Even though images are reducible to grids of numbers, what we often do to them can be mathematically and computationally complex. Sometimes, we want to all the objects of a certain shape in an image. Other times, we want to identify the edge of complex shapes or remove noise or distortion from an image.
Simple data, meet powerful math. Just as in AI, NumPy is the foundation for much of the image processing software available to Python developers. In fact, Python is the current king of hill when it comes to languages for image processing.
Python vs. IDL
But it wasn’t always this way. IDL, a language currently owned and controlled by Harris Geospatial, had long been the language of choice for image processing and analysis among astronomers and others.
The compelling benefits of Python, together with it’s rapid adoption, has stormed the last strongholds of IDL. In fact, one of the key highlights of one of the latests releases of IDL is a Python bridge, allowing IDL developers to call Python code from IDL and vice versa.
With the bridge in place, let’s meet the army rushing across it.
Scikit-image is a module which includes implementations of many image processing algorithms in Python. It is actively developed, and like Python itself is open source and free to use. Scikit-image processes images by first importing those images as NumPy arrays. Scikit-image also interfaces with other image processing software, like OpenCV.

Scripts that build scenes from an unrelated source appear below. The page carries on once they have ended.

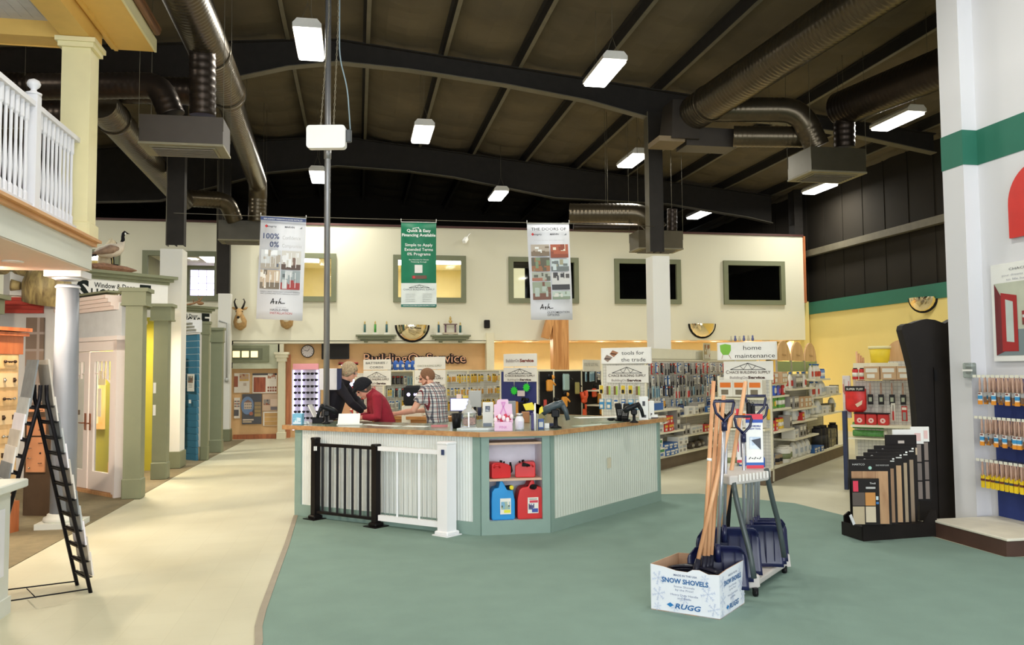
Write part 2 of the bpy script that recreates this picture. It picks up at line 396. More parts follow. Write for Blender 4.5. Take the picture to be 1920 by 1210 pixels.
room(WX[0][0]-.6, (WX[0][1]+WX[1][0])/2-.0, FY+3.2, blindW, 'wall_office_a', ceilm=wc)
room((WX[0][1]+WX[1][0])/2+.07, (WX[1][1]+WX[2][0])/2, FY+3.6, mat('office_green_paint', (150, 146, 112), .9), 'wall_office_b', ceilm=wc)
room((WX[1][1]+WX[2][0])/2+.07, (WX[3][1]+WX[4][0])/2, FY+3.8, blindW, 'wall_office_c', ceilm=wc)
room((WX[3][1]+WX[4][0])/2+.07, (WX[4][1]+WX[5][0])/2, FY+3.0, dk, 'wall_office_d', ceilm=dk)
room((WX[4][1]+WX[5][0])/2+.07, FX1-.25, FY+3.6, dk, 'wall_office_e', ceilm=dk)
def troffer(x, y, label, sx=.6, sy=1.2, pw=26):
    t = thing('ceiling_light', label, 'ceiling light', (x, y, ZT+.07))
    MB().box((0, 0, 0), (sx+.08, sy+.08, .02)).build('frame', t, WHITE)
    MB().box((0, 0, -.015), (sx, sy, .012)).build('diffuser', t, mat('lit_diffuser', (250, 250, 255), .4, var=0, emit=5))
    area('office_lamp', (x, y, ZT+.02), (0, 0, 0), sx, sy, pw, (1, .95, .85))
troffer(atY(398, 490, FY+1.2).x, FY+1.6, 'fluorescent ceiling panel in the office with the gridded window')
troffer(atY(180, 500, FY+1.4).x-.2, FY+1.5, 'fluorescent ceiling panel in the office behind the goose')
troffer(atY(842, 490, FY+1.6).x, FY+1.5, 'fluorescent ceiling panel right of the green banner', 1.1, .6, 36)
troffer(atY(745, 490, FY+1.6).x, FY+1.5, 'fluorescent ceiling panel left of the green banner', .6, 1.2)
troffer(atY(573, 490, FY+1.4).x, FY+1.5, 'fluorescent ceiling panel in the office right of the white windows banner', .7, .7)
# gridded bright window inside office b, bright doorway in office d
p = atY(387, 530, FY+3.55); t = thing('office_window', 'small sunlit gridded window at the back of the upstairs office', 'window', (p.x, FY+3.52, p.z))
MB().box((0, 0, 0), (1.25, .04, 1.0)).build('frame', t, olive); MB().box((.02, -.03, -.03), (.92, .02, .78)).build('pane', t, mat('daylit_pane', (215, 205, 255), .3, var=0, emit=3.0))
q = MB()
for k in range(5): q.box((-.44+k*.23, -.045, -.03), (.012, .01, .78))
for k in range(5): q.box((.02, -.045, -.42+k*.195), (.92, .01, .012))
q.build('grille', t, olive)
p = atY(968, 545, FY+2.9)
struct(MB().box((p.x, FY+2.94, ZBm-.75+1.05), (.55, .04, 2.0)).build('door_1', None, mat('lit_doorway', (235, 225, 180), .8, emit=.8)))
# right wall
for nm, z0, z1, m in (('wall_right', 0, 3.27, yellowW), ('trim_2', 3.27, 3.62, greenB)):
    struct(MB().box((RX+.1-(.03 if nm != 'wall_right' else 0), (BY+EY)/2, (z0+z1)/2), (.2, EY-BY, z1-z0)).build(nm, None, m))
b = MB(); k = BY; darkP = mat('dark_wall_panel', (38, 34, 28), .9, var=.15, scale=.7)
b.box((RX+.16, (BY+EY)/2, 5.35), (.1, EY-BY, 3.5))
while k < EY: b.box((RX+.105, k, 5.35), (.02, .05, 3.4)); k += .92
struct(b.build('wall_right_upper', None, darkP))
b = MB(); b.box((RX-.02, (BY+EY)/2, 5.05), (.16, EY-BY, .18)); struct(b.build('trim_3', None, steelL))
for y, lab in ((22.3, 'dark steel wall column at the corner of the yellow wall and office block'),):
    b = MB(); b.box((0, 0, 3.3), (.25, .3, 6.6)); b.box((-.14, 0, 3.3), (.02, .34, 6.6)); o = b.build('wall_column'); o.location = (RX-.25, y, 0)
    o.data.materials.clear(); o.data.materials.append(steelD)
    o.location.z = 3.65; o.scale.z = .5; tag(o, lab, 'column')
    q = MB().box((0, 0, 1.83), (.3, .36, 3.64)).build('boxed_column', None, yellowW); q.location = (RX-.18, y, 0); tag(q, 'yellow boxed column base at the corner of the yellow wall', 'column')
struct(MB().box(((LX+RX)/2, EY, 4), (RX-LX, .2, 9)).build('wall_far_end', None, darkP))
b = MB(); b.box((LX, (BY+EY)/2, 4), (.2, EY-BY, 9)); struct(b.build('wall_left', None, darkP))
# ============================================================ DUCTS, LAMPS, BANNERS, BACK WALL
ductM = mat('painted_spiral_duct', (84, 75, 60), .3, .75, var=.1, scale=3)
ductD = mat('dark_spiral_duct', (58, 50, 44), .35, .7, var=.1, scale=3)
boxM = mat('diffuser_box_metal', (66, 60, 54), .5, .5, var=.06)
grilM = mat('diffuser_grille_metal', (128, 122, 100), .6, .2)
def fillet(pts, r, n=5):
    out = [Vector(pts[0])]
    for a, b, c in zip(pts, pts[1:], pts[2:]):
        a, b, c = Vector(a), Vector(b), Vector(c); d1 = (a-b); d2 = (c-b); q = min(r, d1.length*.45, d2.length*.45)
        s = b+d1.normalized()*q; e = b+d2.normalized()*q
        for k in range(n+1): t = k/n; out.append(s*(1-t)**2+b*2*t*(1-t)+e*t*t)
    out.append(Vector(pts[-1])); return out
def duct(name, label, pts, r, m=None, rib=.085, amp=.025, bend=.35, seg=24, joints=(), parent=None, ext=0):
    m = m or ductM
    if ext: v0 = Vector(pts[0])-Vector(pts[1]); pts = [Vector(pts[0])+v0.normalized()*ext]+list(pts[1:])
    p = fillet(pts, bend) if len(pts) > 2 else [Vector(q) for q in pts]
    P = []; R = []
    rr = r if isinstance(r, (list, tuple)) else [r, r]
    L = [0]
    for a, b in zip(p, p[1:]): L.append(L[-1]+(b-a).length)
    T = L[-1]
    for k in range(len(p)-1):
        n = max(1, int((L[k+1]-L[k])/(rib/4)));
        if (p[k+1]-p[k]).length < .2: n = 1
        for j in range(n):
            t = j/n; s = L[k]+(L[k+1]-L[k])*t; P.append(p[k].lerp(p[k+1], t))
            base = rr[0]+(rr[1]-rr[0])*s/T; ph = (s/rib) % 1
            R.append(base*(1+(amp if (ph < .26) else 0)))
    P.append(p[-1]); R.append(rr[-1])
    b = MB(); c0 = Vector(p[0]) if parent is None else Vector((0, 0, 0))
    b.tube([q-c0 for q in P], R, seg, m)
    for j in joints:
        a = Vector(pts[0]).lerp(Vector(pts[-1]), j); d = (Vector(pts[-1])-Vector(pts[0])).normalized()
        b.tube([a-c0-d*.03, a-c0+d*.03], rr[0]*1.07, seg, m)
    o = b.build(name, parent, m)
    if parent is None:
        o.location = c0; tag(o, label, 'duct'); h = (Vector(pts[0])+Vector(pts[-2 if len(pts) > 2 else -1]))/2-c0; MB().cyl(h, h+Vector((0, 0, roofz(h.x+c0.x)-h.z-c0.z-.02)), .004, seg=5).build('hanger_wire', o, steelL)
    return o
duct('air_duct', 'long bronze spiral duct running overhead toward the office, left of the hanging panel', [atD(335, -40, 9.4), atD(428, 178, 13.1)], .27, joints=(.8, .98), ext=5)
duct('air_duct', 'narrower end of the long bronze duct, bending down into the far left vent box', [atD(428, 180, 13.2), atD(484, 345, 19.2), atD(482, 414, 19.3)], .205, bend=.3)
duct('air_duct', 'vertical ribbed black duct dropping into the near left vent box', [atD(380, 95, 10.95), atD(380, 217, 10.95)], .165, ductD, rib=.1, amp=.05)
duct('air_duct', 'black elbow duct curving down into the near left vent box from the left', [atD(60, 163, 10.95), atD(300, 160, 10.95), atD(322, 217, 10.95)], .17, ductD, bend=.36)
duct('air_duct', 'black horizontal duct passing behind the yellow porch post', [atD(-60, 160, 12.2), atD(372, 172, 12.2)], .2, ductD)
duct('air_duct', 'black lower horizontal duct left of the yellow porch post', [atD(-60, 215, 12.0), atD(150, 215, 12.0)], .2, ductD)
duct('air_duct', 'bronze duct slanting down behind the near left vent box', [atD(185, 190, 11.7), atD(345, 378, 18.2)], [.235, .2], joints=(.12,))
duct('air_duct', 'short bronze elbow duct bending into the far left vent box', [atD(338, 371, 18.3), atD(425, 376, 19.1), atD(440, 414, 19.3)], .19, bend=.3)
duct('air_duct', 'large bronze spiral duct crossing the upper right of the ceiling', [atD(1650, -20, 11.0), atD(1302, 212, 15.4)], .315, joints=(.95,), ext=5)
duct('air_duct', 'bronze duct arching over and down into the right vent box', [atD(1335, 206, 15.1), atD(1500, 206, 14.8), atD(1532, 276, 14.8)], .215, ductM, bend=.45)
duct('air_duct', 'lower straight bronze duct feeding left of the right vent box', [atD(1375, 256, 15.4), atD(1515, 257, 15.1)], .19)
duct('air_duct', 'dull bronze duct coming from the right wall toward the right vent box', [atD(1790, 118, 12.6), atD(1575, 205, 15.0)], .31, ductD, amp=.015, ext=1.5)
duct('air_duct', 'short vertical ribbed duct on the right side of the right vent box', [atD(1583, 205, 14.9), atD(1583, 277, 14.9)], .18, ductD, rib=.1, amp=.05)
duct('air_duct', 'bronze duct curving down into the far vent box over the office wall', [atD(1068, 400, 18.2), atD(1205, 400, 18.0), atD(1236, 434, 18.0)], .21, bend=.35)
duct('air_duct', 'black straight duct low behind the curved duct over the office wall', [atD(1075, 425, 18.9), atD(1205, 427, 18.9)], .09, ductD)
duct('air_duct', 'short vertical duct on the right of the far vent box', [atD(1260, 392, 18.3), atD(1260, 434, 18.3)], .11, ductD, rib=.1, amp=.05)
b = MB(); c = atD(1272, 232, 15.6); b.box((0, 0, 0), (.55, .7, .75), taper=.75); b.box((.55, 0, -.3), (1.0, .5, .35), taper=1)
b.box((-.25, 0, -.38), (.5, .6, .1), mat('duct_seam_metal', (120, 104, 80), .6, .3))
o = b.build('duct_transition', None, boxM); o.location = c; tag(o, 'square sheet metal duct transition beside the steel column at upper right', 'duct')
def ventbox(px0, px1, yt, yb, d, label, dep=.62, m=None):
    a = atD(px0, yb, d); c = atD(px1, yb, d); top = atD(px0, yt, d)
    w_ = (c-a).length; h = top.z-a.z; mid = (a+c)/2
    t = thing('vent_box', label, 'air vent', (mid.x, mid.y+dep/2, mid.z))
    MB().box((0, 0, h/2+.01), (w_, dep, h-.02)).build('casing', t, m or boxM)
    b = MB(); b.box((0, 0, 0), (w_+.02, dep+.02, .03)); b.box((0, 0, -.02), (w_*.8, dep*.75, .02)); b.build('grille_frame', t, grilM)
    b = MB()
    for k in range(7): b.box((0, -dep*.3+k*dep*.1, -.036), (w_*.74, dep*.05, .012), R=Matrix.Rotation(.5, 3, 'X'))
    b.build('louvre', t, mat('louvre_grey', (120, 112, 100), .6))['kind'] = 'stuff'
    for sx in (-1, 1):
        for sy in (-1, 1): b = MB(); b.cyl((sx*(w_/2+.004), sy*dep/2, h*.5), (sx*(w_/2+.004), sy*dep/2, roofz(mid.x)-mid.z-.01), .004, seg=5); b.build('suspension_wire', t, steelL)
    return t
ventbox(265, 414, 216, 270, 10.7, 'black ceiling vent box hanging nearest, upper left')
ventbox(411, 491, 413, 450, 19.2, 'dark vent box hanging above the antelope head', m=mat('vent_box_grey', (84, 80, 70), .5, .4))
ventbox(1517, 1630, 276, 322, 14.5, 'metal ceiling vent box hanging upper right', .8, mat('bare_vent_metal', (84, 79, 64), .4, .6))
ventbox(1196, 1283, 432, 466, 17.9, 'bronze vent box behind the steel column over the office windows', m=mat('vent_box_bronze', (88, 80, 62), .45, .5))
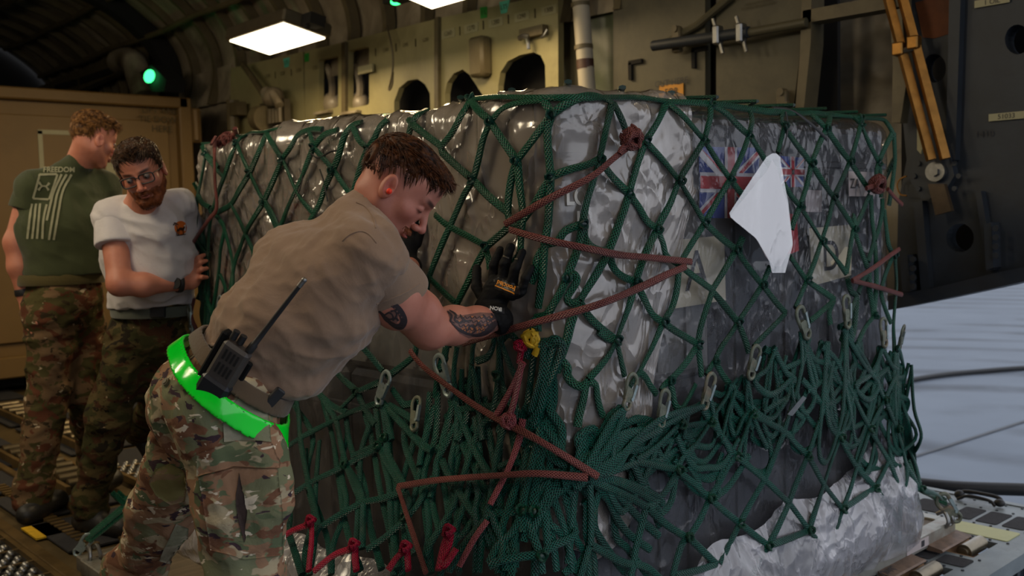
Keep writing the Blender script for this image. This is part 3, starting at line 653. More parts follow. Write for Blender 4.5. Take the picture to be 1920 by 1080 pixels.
b_.prism([[p+np.array((-.06, 0, 0)) for p in ppoly([(1722, 285), (1790, 280), (1800, 330), (1772, 375), (1738, 372), (1712, 330)], XA)]], (.05, 0, 0))
for k in range(10): q = circ((1757, 330), 42, 10, 40); p = onx(*q[k], XA-.062); b_.cyl(p, p-(.012, 0, 0), .012, 8)
b_.build('pivot_plate', M['darkgrey'], t, False)
b_ = MB(); b_.cyl(Pc, Pc-(.03, 0, 0), .045, 28); b_.cyl(Pc-(.03, 0, 0), Pc-(.045, 0, 0), .022, 6); b_.build('pivot_bolt', M['steel'], t, True)
for P0 in ([(1704, 478), (1718, 476), (1724, 543), (1708, 545)], [(1860, 420), (1874, 416), (1878, 500), (1864, 504)]):
    b_ = MB(); b_.prism([[p+np.array((-.09, 0, 0)) for p in ppoly(P0, XA)]], (.1, 0, 0))
    cx_ = np.mean([p[0] for p in P0])
    for k in range(4): p = onx(cx_, P0[0][1]+8+k*17, XA-.09); b_.cyl(p, p-(.016, 0, 0), .014, 10)
    b_.build('bolted_bracket', M['darkgrey'], t)
b_ = MB(); b_.prism([[p+np.array((-.09, 0, 0)) for p in ppoly([(1756, 345), (1786, 345), (1800, 395), (1770, 403)], XA)]], (.03, 0, 0)); b_.build('link_plate', simple('dark_bronze', srgb(74, 60, 44), .5, .3), t)
wtext('1410', 1845, 251, 13, XA-.006, m='ink', name='station_number', lab='black station number 1410 painted on the dark aft structure')
for x, y, s in ((1887, 218, '51033'), (1860, 3, '1 OIL')):
    b_ = MB(); b_.box(onx(x, y, XA-.01), (.004, .075, .016)); text(s, .03, None, onx(x, y, XA-.015), (0, -1, 0), (0, 0, 1), mb=b_, mi=1)
    tag(b_.build('tag_label', [M['labelbg'], M['ink']], fix=False), 'small pale label plate '+('right of the number 1410' if y > 100 else 'at the top edge of the dark aft structure'), 'label')
# golden struts
t = thing('actuator_struts', 'pair of golden metal struts running down to the pivot bolt', 'strut', onx(1757, 290, XA-.12))
for (P0, dx) in (([(1655, -40), (1690, 92), (1746, 300)], 0), ([(1682, -40), (1716, 85), (1772, 298)], 0)):
    q = [onx(x, y, XA-.13) for x, y in P0]; b_ = MB(); b_.tube(q, 1, 4, flat=(.05, .05)); b_.build('strut_tube', M['brass'], t)
for (x, y) in ((1686, 92), (1714, 80)):
    b_ = MB(); b_.box(onx(x, y, XA-.14), (.026, .026, .03), bev=.006); b_.build('strut_joint', M['brass'], t)
b_ = MB(); b_.tube([onx(1690, 96, XA-.14), onx(1714, 90, XA-.14)], .014, 8); b_.build('cross_bolt', M['steel'], t)
b_ = MB(); b_.prism([[p+np.array((-.1, 0, 0)) for p in ppoly([(1738, 240), (1748, 234), (1752, 262), (1745, 290), (1738, 282)], XA)]], (.02, 0, 0)); b_.prism([[p+np.array((-.1, 0, 0)) for p in ppoly([(1768, 232), (1776, 230), (1784, 262), (1776, 270)], XA)]], (.02, 0, 0)); b_.build('clip', M['labelbg'], t)
b_ = MB(); b_.tube(crom([onx(x, y, XA-.05) for x, y in ((1700, 330), (1688, 336), (1682, 348), (1688, 364), (1700, 367))], 5), .004, 6); tag(b_.build('wire_loop', M['brass'], smooth=True), 'thin brass wire loop curling at the edge of the dark structure', 'wire')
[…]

Pillow is a fork of the Python Imaging Library (PIL). Unlike PIL, however, Pillow is still actively maintained, as evidenced by the commit history on its GitHub page. Unlike Scikit-image, Pillow doesn’t require NumPy nor operates on NumPy arrays, although one can easily convert between NumPy arrays and Pillow images.
Those two are probably the most popular and powerful modules for image processing in Python, but there are others, notably Mahotas, PythonMagick, and pycairo. This group tends to be more limited in scope (pycairo, for example, just provides Python bindings to a 2D graphics library), but can be very useful it they’re just the type of specialized tool you need.
From scientific and statistical analysis of images to manipulation and display, Python developers have access to an extensive armory of image processing software.